As predicted by Dr. Heyerdahl, they found that rather than being a random pile of stones as they had expected, it was built of blocks, gravel and earth. The skeptics had to admit that this was definitely some kind of ceremonial architecture.

 

Yet some still refused to admit that such impressive structures could have been built by the Guanche, the original inhabitants of Tenerife, and suggested that they might have been constructed by the early Christian conquistadores (sic) as a time measuring device to know when to celebrate the Catholic festivities of St. John.

 

 


What is the Significance of the Pyramids?


Following Dr. Heyerdahl's express wishes, no theory is forced on the visitors to Guimar.

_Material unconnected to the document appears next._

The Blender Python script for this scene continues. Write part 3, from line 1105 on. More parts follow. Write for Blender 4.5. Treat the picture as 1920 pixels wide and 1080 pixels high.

In fact the symbol of the exhibit is a question mark, asking each person to make up his own mind.

Yet certainly, the evidence leads Heyerdahl and others involved in the project to believe that these pyramids may be remains from pre-European voyagers who sailed the Atlantic in ancient times, and may have possibly forged a link with the pre-Columbian civilizations of the Americas.

Among the original inhabitants of the Canaries many were fair-haired and bearded, and probably related to the Berbers who inhabited the coastal areas of North Africa before the Arab conquest. Is it possible that long before the 15th century, people of the same stock as those who settled the Canary Islands also sailed the same route along the Canary Current that Columbus took to the Americas? Columbus' starting off point was the Canaries, where his ships got supplies and water on Gomera, the island next to Tenerife.

 

The Guanches on Tenerife in 1492 did not permit Columbus or any other Europeans to land on their island. They were not impressed by the physical appearance of the bearded Europeans, who looked like the Guanches themselves.

 

But when Columbus and the Europeans who followed in his wake landed in the New World they were welcomed and initially worshipped as gods, since the beardless Indians they encountered believed that the Spanish belonged to the same people as the legendary founders of their civilization, bearded men from across the Atlantic Ocean.